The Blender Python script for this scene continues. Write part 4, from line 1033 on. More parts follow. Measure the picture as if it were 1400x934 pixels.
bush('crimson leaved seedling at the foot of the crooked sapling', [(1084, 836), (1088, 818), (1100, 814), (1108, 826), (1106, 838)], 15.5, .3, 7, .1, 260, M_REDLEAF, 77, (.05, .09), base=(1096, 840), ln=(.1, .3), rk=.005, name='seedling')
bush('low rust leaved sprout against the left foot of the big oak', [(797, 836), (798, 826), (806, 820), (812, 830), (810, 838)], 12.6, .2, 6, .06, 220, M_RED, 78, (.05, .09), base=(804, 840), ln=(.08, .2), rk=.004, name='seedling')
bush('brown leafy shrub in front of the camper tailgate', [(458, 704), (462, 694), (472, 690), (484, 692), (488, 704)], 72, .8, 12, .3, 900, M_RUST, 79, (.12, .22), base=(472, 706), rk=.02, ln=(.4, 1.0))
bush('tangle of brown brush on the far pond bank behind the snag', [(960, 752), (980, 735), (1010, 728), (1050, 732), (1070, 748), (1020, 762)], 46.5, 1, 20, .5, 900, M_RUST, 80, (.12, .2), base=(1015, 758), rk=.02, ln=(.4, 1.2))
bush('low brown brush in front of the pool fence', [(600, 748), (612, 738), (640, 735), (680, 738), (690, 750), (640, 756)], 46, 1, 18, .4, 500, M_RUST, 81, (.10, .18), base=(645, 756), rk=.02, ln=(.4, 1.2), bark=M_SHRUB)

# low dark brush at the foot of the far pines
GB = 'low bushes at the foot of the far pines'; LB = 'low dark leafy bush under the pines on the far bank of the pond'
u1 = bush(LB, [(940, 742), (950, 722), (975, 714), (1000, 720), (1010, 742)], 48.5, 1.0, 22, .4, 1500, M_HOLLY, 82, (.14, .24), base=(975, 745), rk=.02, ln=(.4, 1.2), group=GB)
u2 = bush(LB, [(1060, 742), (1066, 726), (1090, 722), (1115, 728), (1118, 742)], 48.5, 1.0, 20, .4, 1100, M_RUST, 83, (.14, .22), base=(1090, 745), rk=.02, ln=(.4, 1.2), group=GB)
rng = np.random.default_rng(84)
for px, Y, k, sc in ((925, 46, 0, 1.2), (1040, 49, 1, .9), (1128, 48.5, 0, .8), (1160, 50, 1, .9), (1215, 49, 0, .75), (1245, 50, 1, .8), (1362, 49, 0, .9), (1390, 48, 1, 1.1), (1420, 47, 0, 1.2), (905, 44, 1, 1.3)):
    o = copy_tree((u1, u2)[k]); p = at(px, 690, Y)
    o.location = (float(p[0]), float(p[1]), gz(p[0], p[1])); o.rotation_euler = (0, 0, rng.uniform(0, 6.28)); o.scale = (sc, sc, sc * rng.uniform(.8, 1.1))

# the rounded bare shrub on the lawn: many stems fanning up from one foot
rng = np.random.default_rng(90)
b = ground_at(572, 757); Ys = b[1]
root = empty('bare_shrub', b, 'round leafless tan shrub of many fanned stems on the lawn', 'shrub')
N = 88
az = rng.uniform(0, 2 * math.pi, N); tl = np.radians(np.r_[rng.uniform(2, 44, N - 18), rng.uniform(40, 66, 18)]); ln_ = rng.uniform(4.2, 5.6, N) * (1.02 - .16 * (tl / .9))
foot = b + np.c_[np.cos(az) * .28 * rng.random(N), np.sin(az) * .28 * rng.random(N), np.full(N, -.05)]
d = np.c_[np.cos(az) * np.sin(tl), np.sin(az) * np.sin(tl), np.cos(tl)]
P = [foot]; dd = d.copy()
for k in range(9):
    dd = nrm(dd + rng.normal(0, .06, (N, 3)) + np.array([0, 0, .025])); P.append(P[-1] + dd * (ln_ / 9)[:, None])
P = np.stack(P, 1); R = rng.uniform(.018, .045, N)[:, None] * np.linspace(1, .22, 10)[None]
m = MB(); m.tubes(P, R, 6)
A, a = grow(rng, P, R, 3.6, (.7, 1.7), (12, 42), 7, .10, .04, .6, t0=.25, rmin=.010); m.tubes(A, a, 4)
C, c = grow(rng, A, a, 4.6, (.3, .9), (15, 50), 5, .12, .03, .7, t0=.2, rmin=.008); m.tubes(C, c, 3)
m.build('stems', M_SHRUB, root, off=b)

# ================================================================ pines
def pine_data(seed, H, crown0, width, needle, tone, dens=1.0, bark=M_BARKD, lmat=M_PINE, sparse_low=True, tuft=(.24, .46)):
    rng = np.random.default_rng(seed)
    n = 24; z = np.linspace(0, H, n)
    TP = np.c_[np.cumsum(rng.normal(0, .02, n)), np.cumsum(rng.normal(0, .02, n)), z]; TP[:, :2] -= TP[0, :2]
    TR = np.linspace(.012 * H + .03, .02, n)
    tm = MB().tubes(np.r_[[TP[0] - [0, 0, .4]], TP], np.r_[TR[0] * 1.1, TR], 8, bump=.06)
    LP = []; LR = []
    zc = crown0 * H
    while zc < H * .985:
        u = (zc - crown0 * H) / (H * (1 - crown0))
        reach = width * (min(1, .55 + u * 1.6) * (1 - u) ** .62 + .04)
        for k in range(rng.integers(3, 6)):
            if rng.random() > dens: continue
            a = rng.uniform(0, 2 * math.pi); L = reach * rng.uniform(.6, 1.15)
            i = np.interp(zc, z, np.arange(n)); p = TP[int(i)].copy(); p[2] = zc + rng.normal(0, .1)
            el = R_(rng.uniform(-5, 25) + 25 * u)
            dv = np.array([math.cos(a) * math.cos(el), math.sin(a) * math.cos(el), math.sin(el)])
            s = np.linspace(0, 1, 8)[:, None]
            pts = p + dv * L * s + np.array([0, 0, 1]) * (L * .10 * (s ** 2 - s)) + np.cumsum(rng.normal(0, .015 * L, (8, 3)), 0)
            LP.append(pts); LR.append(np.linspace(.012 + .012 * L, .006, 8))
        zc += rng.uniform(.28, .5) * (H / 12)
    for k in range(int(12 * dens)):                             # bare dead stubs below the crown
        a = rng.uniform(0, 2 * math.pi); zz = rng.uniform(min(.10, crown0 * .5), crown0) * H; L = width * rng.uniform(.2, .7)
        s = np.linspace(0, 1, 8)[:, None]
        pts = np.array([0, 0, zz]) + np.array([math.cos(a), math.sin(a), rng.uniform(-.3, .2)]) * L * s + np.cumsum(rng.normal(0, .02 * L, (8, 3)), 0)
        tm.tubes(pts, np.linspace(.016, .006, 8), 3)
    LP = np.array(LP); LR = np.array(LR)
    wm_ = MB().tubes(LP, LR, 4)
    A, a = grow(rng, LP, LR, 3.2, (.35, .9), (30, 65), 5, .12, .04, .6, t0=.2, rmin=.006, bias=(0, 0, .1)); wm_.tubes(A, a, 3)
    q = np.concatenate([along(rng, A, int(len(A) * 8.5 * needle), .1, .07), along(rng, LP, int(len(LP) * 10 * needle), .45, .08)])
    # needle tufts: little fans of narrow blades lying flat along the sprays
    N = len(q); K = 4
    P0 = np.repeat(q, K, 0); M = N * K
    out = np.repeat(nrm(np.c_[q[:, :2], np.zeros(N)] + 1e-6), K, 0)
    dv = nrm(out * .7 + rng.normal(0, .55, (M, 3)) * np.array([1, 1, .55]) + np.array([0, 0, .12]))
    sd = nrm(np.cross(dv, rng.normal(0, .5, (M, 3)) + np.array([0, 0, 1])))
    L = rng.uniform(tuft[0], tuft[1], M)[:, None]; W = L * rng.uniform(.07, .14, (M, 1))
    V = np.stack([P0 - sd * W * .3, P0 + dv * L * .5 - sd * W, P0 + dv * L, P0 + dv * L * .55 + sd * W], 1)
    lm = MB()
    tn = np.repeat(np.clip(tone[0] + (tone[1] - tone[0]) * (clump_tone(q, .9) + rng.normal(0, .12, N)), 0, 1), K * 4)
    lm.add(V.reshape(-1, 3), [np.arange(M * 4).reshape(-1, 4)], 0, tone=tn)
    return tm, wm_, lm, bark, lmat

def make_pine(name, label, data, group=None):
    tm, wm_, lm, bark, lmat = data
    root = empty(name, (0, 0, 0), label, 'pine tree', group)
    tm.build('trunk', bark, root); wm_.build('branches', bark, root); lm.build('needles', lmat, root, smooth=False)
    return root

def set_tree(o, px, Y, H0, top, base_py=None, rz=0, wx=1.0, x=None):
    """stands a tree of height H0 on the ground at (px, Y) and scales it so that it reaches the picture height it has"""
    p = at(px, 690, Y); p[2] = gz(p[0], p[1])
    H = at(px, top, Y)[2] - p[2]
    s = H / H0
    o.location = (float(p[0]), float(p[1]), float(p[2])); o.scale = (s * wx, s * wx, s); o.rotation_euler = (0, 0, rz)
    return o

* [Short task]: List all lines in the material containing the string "from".

* [Answer]:
The Blender Python script for this scene continues. Write part 4, from line 1033 on. More parts follow. Measure the picture as if it were 1400x934 pixels.
# the rounded bare shrub on the lawn: many stems fanning up from one foot